The prayer for the country has a long history, going all the way back to biblical times when the prophet Jeremiah wrote to the exiled Jewish community in Babylonia 2,500 years ago. Writing in God’s name, he exhorted the community to “pray for the welfare of the city to which I have exiled you and pray to the Lord in its behalf, for in its prosperity you will prosper” (Jeremiah 29:7).  Writing 700 years later, the authors of the Mishnah in Sayings of the Sages (Pirkei Avot 3:2) note that even an oppressive government is preferable to anarchy.

Closer to our own day, in the 17th century, a prayer called Hanoten Teshu’ah was written calling on God to “bless, guard, protect, help, exalt, magnify and highly aggrandize” the King and royal family, granting them a long and prosperous rule and inspiring them with benevolence “toward us and all Israel our brethren.”  Strikingly the prayer contains a secret meaning.  It quotes from Psalm 144, but ignores this verse “rescue me, save me from the hands of foreigners, whose mouths speak lies and whose oaths are false.”  The Jews saying this prayer would have been aware of the double meaning.  Outwardly we are wishing all success for the King, quietly we are hoping to be freed from his rule.

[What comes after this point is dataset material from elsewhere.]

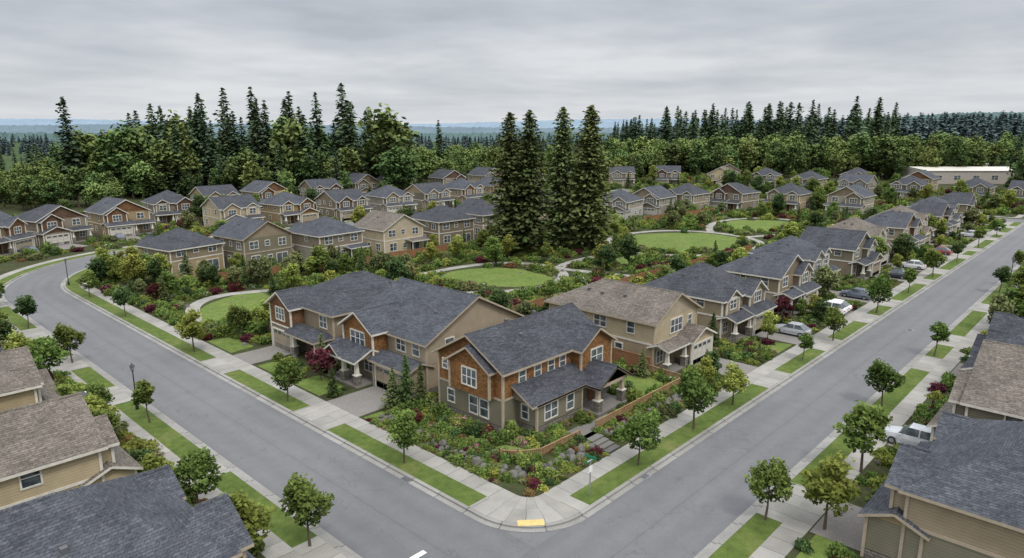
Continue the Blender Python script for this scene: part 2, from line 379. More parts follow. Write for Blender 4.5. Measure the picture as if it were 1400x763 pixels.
def gen_house(x,y,deg,seed,w=11.5,d=13,pal=None,style=None,drive=0,mirror=None,detail=True,outline=None):
    r=random.Random(seed*31+5)
    body,acc,trim,rm=PAL[pal if pal is not None else r.choice([0,0,1,2,3,4,5,6,8,9,1,6])]
    st=style if style is not None else r.choice([0,1,2,1,2])
    m=mirror if mirror else r.choice([-1,1])
    b=Bld('craftsman_house' if acc in (CEDAR,BROWNSH) else 'suburban_house',x,y,deg)
    def X(a,c): return (a,c) if m==1 else (-c,-a)
    ze=5.4+r.uniform(-.3,.4); X0,X1=-w/2,w/2; Y0,Y1=-d/2,d/2
    lay=[(.45,STONE if r.random()<.4 else body,.03),(3.0,body,0),(ze,acc if (acc not in(CEDAR,BROWNSH) and r.random()<.5) else body,.02)]
    pitch=.56 if st!=2 else .54
    if st==0: top=b.block(X0,X1,Y0,Y1,0,lay,'x',False,False,pitch*.85,.45,rm,trim,body)
    elif st==1: top=b.block(X0,X1,Y0,Y1,0,lay,'y' if d>w else 'x',True,True,pitch,.45,rm,trim,body)
    else: top=b.block(X0,X1,Y0,Y1,0,lay,'y',False,r.random()<.4,pitch,.45,rm,trim,acc)
    b.belt(X0,X1,Y0,Y1,2.95,trim)
    gw=min(6.1,w*.55); gx0,gx1=X(-w/2-.02,-w/2+gw); gy=Y0-2.0
    b.block(gx0,gx1,gy,Y0+1,0,[(.6,STONE,.04),(2.85,body,0)],'x' if r.random()<.5 else 'y',False,False,.42,.4,rm,trim,acc)
    gc=(gx0+gx1)/2
    b.garage('-y',gy,gc,min(4.9,gw-1),2.25,0.02,GAR2 if r.random()<.5 else GAR1)
    ux0,ux1=X(-w/2+.5,-w/2+min(4.9,w*.46))
    b.block(ux0,ux1,Y0-.9,Y0+2.6,2.9,[(ze-.15,acc,0)],'y',False,True,.66,.4,rm,trim,acc)
    b.win('-y',Y0-.9,(ux0+ux1)/2,3.75,1.9,1.35,2,TRIM)
    vx0,vx1=X(w/2-min(3.8,w*.36),w/2-.5)
    if st!=2:
        b.block(vx0,vx1,Y0-.35,Y0+2.6,3.2,[(ze-.05,body,0)],'y',False,True,.6,.35,rm,trim,acc); pf=Y0-.35
    else: pf=Y0
    b.win('-y',pf-.02,(vx0+vx1)/2,3.8,1.6,1.3,1,TRIM)
    px0,px1=X(-w/2+gw+.3,w/2)
    b.roof(px0,px1,Y0-1.9,Y0+.3,2.75,'x',False,False,.38,.3,rm,trim,gm=acc)
    b.box('porch_floor',DRIVE,px0,px1,Y0-2,Y0,0,.18)
    b.box('porch_beam',trim,px0,px1,Y0-1.95,Y0-1.7,2.5,2.75)
    for cx in (px0+.3,px1-.3): b.column(cx,Y0-1.75,.18,2.5)
    dx=px0+1.0 if m==1 else px1-1.0
    b.fbox('front_door',DOORM,'-y',Y0,dx-.5,dx+.5,.2,2.3,0,.06); b.fbox('door_frame',trim,'-y',Y0,dx-.62,dx-.5,.2,2.42,-.01,.08); b.fbox('door_frame',trim,'-y',Y0,dx+.5,dx+.62,.2,2.42,-.01,.08)
    wx=px1-1.1 if m==1 else px0+1.1
    b.win('-y',Y0,wx,.9,1.2,1.3,1,TRIM)
    for face,pl in (('-x',X0),('+x',X1)):
        for u,z,ww,hh in ((-d*.25,3.9,1.0,1.2),(d*.08,4.2,.7,.8),(d*.33,3.8,1.3,1.2),(d*.3,1.0,1.4,1.3),(-d*.02,1.2,.9,1.0)):
            if r.random()<.85: b.win(face,pl,u+r.uniform(-.3,.3),z,ww,hh,1 if ww>1.1 else 0,TRIM)
    for u,ww,z,hh in ((-w*.3,1.5,3.8,1.3),(w*.02,.9,4.1,.9),(w*.3,1.7,3.8,1.3),(w*.28,1.7,.9,1.5),(-w*.02,.9,1.2,1.0)):
        b.win('+y',Y1,u,z,ww,hh,1 if ww>1 else 0,TRIM)
    b.win('+y',Y1,-w*.28,.25,2.3,2.0,1,TRIM,False)
    if r.random()<.4:
        b.roof(-w/2+.4,-w/2+4.6,Y1-.3,Y1+2.4,2.6,'x',False,False,.25,.2,rm,trim,gm=trim)
        for cx in (-w/2+.6,-w/2+4.4): b.box('patio_posts',trim,cx-.08,cx+.08,Y1+2.1,Y1+2.26,0,2.6)
    zr=ze+pitch*(min(w,d)/2)*.5
    if st==1: b.vents([(-w*.25,d*.1,zr+.25),(-w*.25,-d*.05,zr+.25),(w*.25,d*.08,zr+.25)])
    elif st==2: b.vents([(-w*.2,d*.1,ze+pitch*w*.3+.25),(w*.2,-d*.1,ze+pitch*w*.3+.25),(-w*.2,-d*.02,ze+pitch*w*.3+.25)])
    else: b.vents([(-w*.2,-d*.2,ze+pitch*.85*d*.3+.25),(w*.2,d*.2,ze+pitch*.85*d*.3+.25),(w*.05,d*.2,ze+pitch*.85*d*.3+.25)])
    e=b.finish()
    cs=[wpt(x,y,deg,a,c) for a in (X0-.4,X1+.4) for c in (gy-.2,Y1+.4)]
    EXCL.append((min(c[0] for c in cs),max(c[0] for c in cs),min(c[1] for c in cs),max(c[1] for c in cs)))
    if drive:
        hwd=min(2.7,gw/2-.2)
        q=[wpt(x,y,deg,gc+a,c) for a,c in ((-hwd,gy+.05),(hwd,gy+.05),(hwd,gy-drive),(-hwd,gy-drive))]
        sheet('driveway',q,.166,DRIVE)
        EXCL.append((min(c[0] for c in q)-.3,max(c[0] for c in q)+.3,min(c[1] for c in q)-.3,max(c[1] for c in q)+.3))
        if outline:
            p=wpt(x,y,deg,gc,gy-drive); s=s_of(OUT[outline],*p); DRV.append((outline,s-hwd-.2,s+hwd+.2))
        lx0,lx1=min(px0,px1)+.4,max(px0,px1)+.2
        if drive>4 and r.random()<.6:
            L=[wpt(x,y,deg,a,c) for a,c in ((lx0,gy-drive+.4),(lx1,gy-drive+.4),(lx1-.4,gy-drive+2.6),(lx0+.5,gy-drive+2.3))]
            sheet('lawn',L,.150,LAWN); LAWNP.append(L)
    return e
OUT={'main':MAIN,'outl':OUTL,'s':SBL}
# ---- corner house A (cedar)
Z=.7
b=Bld('cedar_corner_house',0,0,0,Z)
ze=5.6
b.block(38.3,52,37,45,0,[(.6,STONE,.05),(2.95,OLIVE,0),(ze,CEDARA,.03)],'x',False,False,.56,.5,ROOFD,TRIMT,CEDARA)
b.belt(38.3,52,37,45,2.9,TRIMT)
b.block(37.7,41,38.0,42.9,2.95,[(ze-.1,CEDARA,0)],'x',False,True,.62,.4,ROOFD,TRIMT,CEDARA)
b.win('-x',37.7,40.4,3.7,1.7,1.45,2); b.win('-x',38.3,39.2,.95,.95,1.5,0); b.win('-x',38.3,40.5,.95,.95,1.5,0); b.win('-x',38.3,43.4,1.2,.8,1.1,0); b.win('-x',38.27,44.1,4.2,.6,.8,0)
b.block(47.4,52.05,35.9,41,0,[(.6,STONE,.05),(2.95,OLIVE,0),(ze-.05,CEDARA,.03)],'y',False,True,.62,.45,ROOFD,TRIMT,CEDARA)
b.belt(47.4,52.05,35.9,41,2.92,TRIMT)
b.win('-y',35.87,49.7,3.75,1.7,1.35,1)
b.win('+x',52.08,38.5,3.8,1.2,1.2,1); b.win('+x',52.03,42.5,3.8,1.2,1.2,1); b.win('+x',52.03,42.5,1,1.4,1.3,1)
for u in (40.6,42.6,44.4,46.0): b.win('-y',36.97,u,4.1,.75,.95,0)
b.block(40.2,46.3,34.9,37.5,0,[(.6,STONE,.05),(2.75,OLIVE,0)],'x',False,False,.5,.35,ROOFD,TRIMT,OLIVE)
b.roof(39.6,47.4,34.9,39.6,2.8,'x',False,False,.55,.35,ROOFD,TRIMT,gm=OLIVE)
b.win('-y',34.9,42.0,1.0,1.6,1.35,1); b.win('-y',34.9,44.6,1.0,.9,1.35,0); b.win('-x',40.2,36.2,1.1,.7,1.2,0)
b.block(46.9,51.2,33.4,34.6,2.45,[(2.75,TRIMT,0)],'y',False,False,.6,.4,ROOFD,TRIMT,CEDARA,cb=False)
b.roof(46.9,51.2,33.4,36.2,2.78,'y',False,False,.6,.4,ROOFD,TRIMT,gm=CEDARA)
for cx in (47.2,50.9): b.column(cx,33.75,.2,2.5,TRIMT)
b.box('porch_floor',DRIVE,46.7,51.4,33.3,35.9,0,.2)
b.fbox('front_door',DOORM,'-y',35.88,48.5,49.5,.2,2.3,0,.06); b.win('-y',35.88,50.4,.9,.7,1.3,0)
for q in ((45,43,7.35),(43,39.3,7.2),(49,43,7.35)): b.vents([q])
for u in (40.5,45,49): b.win('+y',45,u,3.9,1.3,1.2,1)
b.finish(); EXCL.append((38.1,52.2,36.8,45.2)); EXCL.append((40,51.4,34.8,37)); EXCL.append((46.6,51.5,33.2,35))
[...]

As we offer our prayers for the country, its people and its leaders today, we might remind ourselves of our role in ensuring that we and our leaders respond to the verse in Micah 6:8 (quoted in the alternative prayer in Lev Shalem): “For what does Adonai demand of you – but to act justly, to love kindness, and to walk humbly with Your God.”  That is a timely message that remains compelling.